Les mandaté·es recueillent son témoignage.
Dans un deuxième temps, les mandaté·es prennent contact avec la personne accusée afin d’obtenir sa version des faits, et surtout de lui demander ce qu’elle a mis en place depuis que ceux-ci ont été remontés à l’organisation. Ces deux entretiens permettent aux mandaté·es d’écrire un rapport qui contient une synthèse des faits, des propositions des mandaté·es sur la décision à prendre ainsi qu’une analyse politique des faits lorsque c’est possible. Ce rapport est soumis au vote de la Coordination fédérale [3] afin que l’ensemble de l’organisation puisse prendre une décision, qui peut aller de l’exclusion temporaire à l’exclusion définitive de la personne accusée.

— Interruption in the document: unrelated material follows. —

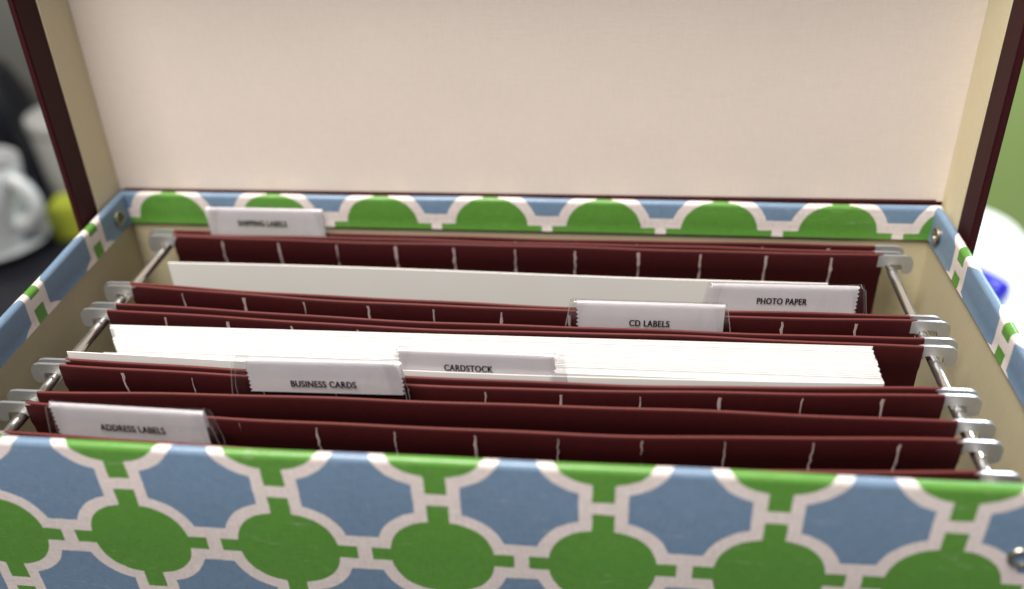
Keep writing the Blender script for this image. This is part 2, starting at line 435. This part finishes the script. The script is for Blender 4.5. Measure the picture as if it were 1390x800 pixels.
def tab(root, key, xl, xr, ztop, body, tx0, tx1, tz, capl, capr, zigl=True, zigr=True, cap=.0027, lift=.0024, tilt=0.0):
    """clear plastic tab clipped behind the panel, with a folded paper label inside"""
    f = FN[key]; xm = (xl + xr) / 2; y = f(xm) + lift + .0004
    slope = (f(xr) - f(xl)) / (xr - xl)
    sh = lambda x: slope * (x - xm)
    G = .0021; H = ztop + .0135                        # gap of the fold, full height
    prof = [(0, ztop - H), (0, ztop - H * .5), (0, ztop - .0012), (.00025, ztop - .0005), (.0007, ztop - .0001), (.0011, ztop), (.0016, ztop - .0003), (.0019, ztop - .0009), (.0021, ztop - .0018), (.0021, ztop - H * .5), (.0021, ztop - H)]
    X0, X1 = xl - capl, xr + capr
    bm = bmesh.new(); N = 12; grid = []
    ts = [0, .0045] + [k / N for k in range(1, N)] + [.9955, 1]; N = len(ts) - 1
    for i in range(N + 1):
        t = ts[i]; ring = []
        for a, z in prof:
            d = max(0, 1 - (ztop - z) / .0125)
            ins = .0022 * d + (.0012 if z > ztop - .0006 else 0)
            x = lerp(X0 + ins, X1 - ins, t)
            ring.append(bm.verts.new((x, y + a + (-.0007 if a < .001 else .0004) + sh(x), z)))
        grid.append(ring)
    for i in range(N):
        for j in range(len(prof) - 1): bm.faces.new((grid[i][j], grid[i+1][j], grid[i+1][j+1], grid[i][j+1])).material_index = 1 if i in (0, N - 1) else 2 if i in (1, N - 2) else 0
    bmesh.ops.solidify(bm, geom=bm.faces[:], thickness=.00006)
    recalc(bm); bm.transform(Matrix.Translation(-root.location))
    tb = link('plastic_tab', bm, ['clear', 'clearedge', 'clearside'], root, angle=50)
    # paper
    bm = bmesh.new(); zl = ztop - .00035
    prof = [(.00012, zl - .0132), (.00010, zl - .0065), (.00012, zl - .0012), (.0004, zl - .0004), (.0010, zl), (.0015, zl - .0004), (.00175, zl - .0013), (.00175, zl - .0072)]
    rows = []
    nz = 14; fine = []
    for k in range(nz + 1): fine.append((.00012, lerp(zl - .0132, zl - .0012, k / nz)))
    fine += prof[3:]
    for k, (a, z) in enumerate(fine):
        zz = .00038 * (1 if k % 2 else -1) + random.uniform(-.00012, .00012)
        l = xl + (zz if zigl else 0); r = xr + (zz if zigr else 0)
        rows.append([bm.verts.new((lerp(l, r, q / 10), y + a + sh(lerp(l, r, q / 10)), z)) for q in range(11)])
    for a, b in zip(rows, rows[1:]):
        for q in range(10): bm.faces.new((a[q], a[q+1], b[q+1], b[q]))
    bmesh.ops.solidify(bm, geom=bm.faces[:], thickness=.00010)
    for fc in bm.faces: fc.material_index = 0
    recalc(bm)
    me = text_mesh(body); bt = bmesh.new(); bt.from_mesh(me); bpy.data.meshes.remove(me)
    w0 = min(v.co.x for v in bt.verts); w1 = max(v.co.x for v in bt.verts); h0 = min(v.co.y for v in bt.verts); h1 = max(v.co.y for v in bt.verts)
    for off in (-.00009, 0, .00009):                  # heavy printed strokes
        nv = {}
        for v in bt.verts:
            x = lerp(tx0, tx1, (v.co.x - w0) / (w1 - w0)) + off; z = tz - cap / 2 + cap * (v.co.y - h0) / (h1 - h0)
            nv[v] = bm.verts.new((x, y - .00025 - off * .15 + sh(x), z))
        for fc in bt.faces:
            nf = bm.faces.new([nv[v] for v in fc.verts]); nf.material_index = 1
    bt.free(); bm.transform(Matrix.Translation(-root.location))
    pl = link('paper_label', bm, ['tag', 'ink'], tb, angle=60)
    tb['label'] = 'clear plastic tab holding the ' + body + ' label'
    return tb
FOLD = [
 ('Pa', 'Pb', 'maroon hanging folder with SHIPPING LABELS tab, hung nearest the open lid', True),
 ('Pc', 'P2', 'maroon hanging folder with PHOTO PAPER tab and one pale sheet inside', True),
 ('P3', 'P4', 'maroon hanging folder with CD LABELS tab, just behind the thick stack of paper', True),
 ('P5', 'P6', 'maroon hanging folder with CARDSTOCK tab, filled with a thick white paper stack', True),
 ('P7', 'P8', 'maroon hanging folder with BUSINESS CARDS tab, empty between its panels', True),
 ('P9', 'P10', 'maroon hanging folder with ADDRESS LABELS tab, hung nearest the patterned front wall', True)]
roots = {}
for bk, fr, lab, sl in FOLD:
    rt = empty('hanging_folder', (0, (FN[bk](0) + FN[fr](0)) / 2, ZLOW - .014)); roots[fr] = rt
    tag(rt, lab, 'hanging folder', 'maroon hanging folders in the box')
    panel('back_panel', bk, rt, sl, fr); panel('front_panel', fr, rt, False); bar(bk, rt); bar(fr, rt)
tab(roots['Pb'], 'Pb', -.1322, -.0804, .0128, 'SHIPPING LABELS', -.1186, -.0969, .0056, .001, .003, zigl=False, lift=.0004)
tab(roots['P2'], 'P2', .0788, .1308, .0098, 'PHOTO PAPER', .0955, .1132, .0029, .0030, .0042)
tab(roots['P4'], 'P4', .0306, .0825, .0095, 'CD LABELS', .0493, .0635, .0008, .0046, .0030, zigr=False)
tab(roots['P6'], 'P6', -.0280, .0246, .0093, 'CARDSTOCK', -.0125, .0039, .0024, .0030, .0048)
tab(roots['P8'], 'P8', -.0758, -.0241, .0128, 'BUSINESS CARDS', -.0616, -.0397, .0032, .0065, .0010)
tab(roots['P10'], 'P10', -.1312, -.0805, .0106, 'ADDRESS LABELS', -.1161, -.0946, .0022, .0030, .0035, zigr=False)

# ------------------------------------------------------------------ papers
def sheets(bm, n, fy, fz, fl, fr, th, jx, jz):
    for i in range(n):
        t = i / max(1, n - 1); y = fy(t); z = fz(t) + random.uniform(-jz, jz)
        l = fl(t) + random.uniform(-jx, jx); r = fr(t) + random.uniform(-jx, jx)
        sk = random.uniform(-.00012, .00012); segs = 8
        rings = []
        for q in range(segs + 1):
            x = lerp(l, r, q / segs); yy = y + lerp(.0003, -.0003, q / segs)
            zz = z + (sk + .0016 * t) * (q / segs - .5)
            rings.append([(x, yy - th / 2, zz), (x, yy - th / 2, -.19), (x, yy + th / 2, -.19), (x, yy + th / 2, zz)])
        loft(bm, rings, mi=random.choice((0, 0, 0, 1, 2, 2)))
bm = bmesh.new()
def fl(t):
    base = lerp(-.1405, -.1453, t)
    if t < .12: base = -.1462
    if .62 < t < .9: base += .0012
    return base
sheets(bm, 42, lambda t: lerp(.1126, .1206, t), lambda t: lerp(-.0108, -.0014, t), fl, lambda t: lerp(.1358, .1318, t), .00022, .00045, .00014)
recalc(bm); bm.transform(Matrix.Translation((0, -.118, .19)))
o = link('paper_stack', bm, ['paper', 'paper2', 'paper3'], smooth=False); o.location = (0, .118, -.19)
tag(o, 'thick stack of bright white cardstock sheets standing behind the CARDSTOCK tab', 'paper stack')
bm = bmesh.new(); rings = []
for q in range(17):
    x = lerp(-.1490, .1310, q / 16); y = FN['P6'](x) + .0016 + .0006; z = lerp(.0016, .0002, q / 16) + .0002 * math.sin(q * .7)
    rings.append([(x, y - .0002, z), (x, y - .0002, -.19), (x, y + .0002, -.19), (x, y + .0002, z)])
loft(bm, rings); recalc(bm); bm.transform(Matrix.Translation((0, -.098, .19)))
o = link('card_sheet', bm, 'card', smooth=False); o.location = (0, .098, -.19)
tag(o, 'single greyish card sheet in front of the white stack, behind the CARDSTOCK tab', 'card sheet')
bm = bmesh.new(); rings = []
for q in range(17):
    x = lerp(-.1448, .1265, q / 16); y = .1705 - .0022 * q / 16; z = -.0042 - .0011 * (q / 16) ** 2 + .0004 * math.sin(q * .4)
    rings.append([(x, y - .0004, z), (x, y - .0004, -.19), (x, y + .0004, -.19), (x, y + .0004, z)])
loft(bm, rings); recalc(bm); bm.transform(Matrix.Translation((0, -.17, .19)))
o = link('photo_paper', bm, 'photo', smooth=False); o.location = (0, .17, -.19)
tag(o, 'pale grey sheet of photo paper standing behind the PHOTO PAPER tab', 'paper sheet')

# ------------------------------------------------------------------ things on the desk behind
tz = DZ + .004
bm = bmesh.new(); box(bm, -1.1, -.300, .30, .80, DZ + .0005, tz)
bmesh.ops.bevel(bm, geom=bm.edges[:], offset=.0015, segments=2, affect='EDGES'); recalc(bm)
bm.transform(Matrix.Translation((.7, -.5, -DZ))); o = link('tray', bm, 'black'); o.location = (-.7, .5, DZ)
tag(o, 'flat black tray under the white mug and saucer', 'tray')
MX, MY = -.571, .588
bm = bmesh.new(); lathe(bm, [(.001, 0), (.030, 0), (.036, .003), (.046, .007), (.055, .012), (.056, .0135), (.046, .0105), (.034, .006), (.001, .0058)], 56); recalc(bm)
o = link('saucer', bm, 'china'); o.location = (MX, MY, tz)
tag(o, 'round white saucer on black tray holding the white mug', 'saucer')
mug = empty('mug', (MX, MY, tz + .0060)); tag(mug, 'white mug with thick round handle standing on white saucer', 'mug')
bm = bmesh.new()
lathe(bm, [(.001, 0), (.026, 0), (.029, .004), (.037, .026), (.043, .054), (.047, .082), (.0465, .0845), (.044, .082), (.040, .054), (.034, .026), (.022, .008), (.001, .007)], 56)
recalc(bm); link('cup_body', bm, 'china', mug)
bm = bmesh.new(); lathe(bm, [(.001, .066), (.0408, .0665), (.0405, .065), (.001, .0645)], 40); recalc(bm); link('coffee', bm, 'coffee', mug)
bm = bmesh.new()
pts = []
for k in range(17):
    a = R(118 - 236 * k / 16); pts.append((.040 + .025 * math.cos(a), 0, .051 + .024 * math.sin(a)))
tube(bm, pts, .0078, 14, .85); recalc(bm); h = link('handle', bm, 'china', mug); h.rotation_euler = (0, 0, R(-8))
# black kettle behind the mug
kt = empty('kettle', (-.672, .745, DZ)); tag(kt, 'black rounded kettle standing behind the white mug', 'kettle')
bm = bmesh.new(); lathe(bm, [(.001, 0), (.058, 0), (.066, .006), (.069, .05), (.064, .10), (.052, .132), (.030, .146), (.001, .149)], 48); recalc(bm); link('kettle_body', bm, 'black', kt)
bm = bmesh.new(); lathe(bm, [(.001, .147), (.009, .149), (.008, .155), (.012, .161), (.009, .168), (.001, .170)], 24); recalc(bm); link('lid_knob', bm, 'black', kt)
bm = bmesh.new(); tube(bm, [(-.055, 0, .075), (-.080, 0, .100), (-.094, 0, .128), (-.104, 0, .135)], [.016, .012, .010, .009]); recalc(bm); link('spout', bm, 'black', kt)
# white canister beside the lid
jg = empty('canister', (-.515, .694, DZ)); tag(jg, 'white canister standing beside the open maroon lid, behind the lime green carton', 'canister')
bm = bmesh.new(); lathe(bm, [(.001, 0), (.040, 0), (.043, .004), (.0455, .05), (.047, .094), (.0465, .097), (.001, .098)], 48); recalc(bm); link('canister_body', bm, 'stone', jg)
bm = bmesh.new(); lathe(bm, [(.001, .098), (.0485, .0982), (.049, .101), (.048, .108), (.040, .111), (.001, .112)], 48); recalc(bm); link('canister_lid', bm, 'stone', jg)
bm = bmesh.new(); box(bm, -.024, .024, -.02, .02, 0, .036)
bmesh.ops.bevel(bm, geom=bm.edges[:], offset=.002, segments=2, affect='EDGES'); recalc(bm)
o = link('carton', bm, 'lime'); o.location = (-.500, .628, DZ + .004); o.rotation_euler = (0, 0, R(12))
tag(o, 'small lime green carton on the desk between mug and lid', 'carton')
# blue marker
mk = empty('marker', (.370, .532, DZ + .013)); tag(mk, 'thick blue marker lying on the white desk outside the box', 'marker')
bm = bmesh.new(); lathe(bm, [(.001, 0), (.005, .0006), (.009, .0024), (.0118, .006), (.013, .012), (.013, .050), (.0125, .052), (.001, .052)], 32); recalc(bm); c1 = link('cap', bm, 'blue', mk)
bm = bmesh.new(); lathe(bm, [(.001, -.005), (.0098, -.005), (.0115, -.003), (.0115, -.095), (.009, -.1), (.001, -.1)], 32); recalc(bm); c2 = link('barrel', bm, 'china', mk)
mk.rotation_euler = Vector((-.62, .78, 0)).to_track_quat('Z', 'Y').to_euler()
c2.location = (0, 0, .05 + .1 + .005); c2.location = (0, 0, .155)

Depuis le congrès d’Angers en 2023, les cas de VSS dans des cadres non-hétérosexuels sont gérés par les groupes locaux et non plus par la procédure fédérale. En effet, celle-ci a été construite pour s’opposer à l’asymétrie fondamentale du pouvoir entre les hommes et les femmes sous le patriarcat. Or, dans les cas de VSS en contexte non-hétérosexuel, ce cadre d’analyse est impuissant et la procédure dysfonctionne. L’objectif de cette décision est de laisser le temps à la commission antipatriarcat de l’UCL de se doter des outils théoriques et pratiques afin de penser les rapports de domination spécifiques qui se jouent dans ce type de cadres.
[1] « Tribune Inter-orgas “Ensemble contre les violences sexistes et sexuelles dans nos organisations !” »
[2] « Victime » n’étant pas une position essentialisée, mais l’état d’une personne a un moment donné.
[3] Instance qui se réunit tous les trois mois, au sein de laquelle les mandaté·es de chaque groupe local discutent un ensemble de textes préalablement débattus localement puis votent.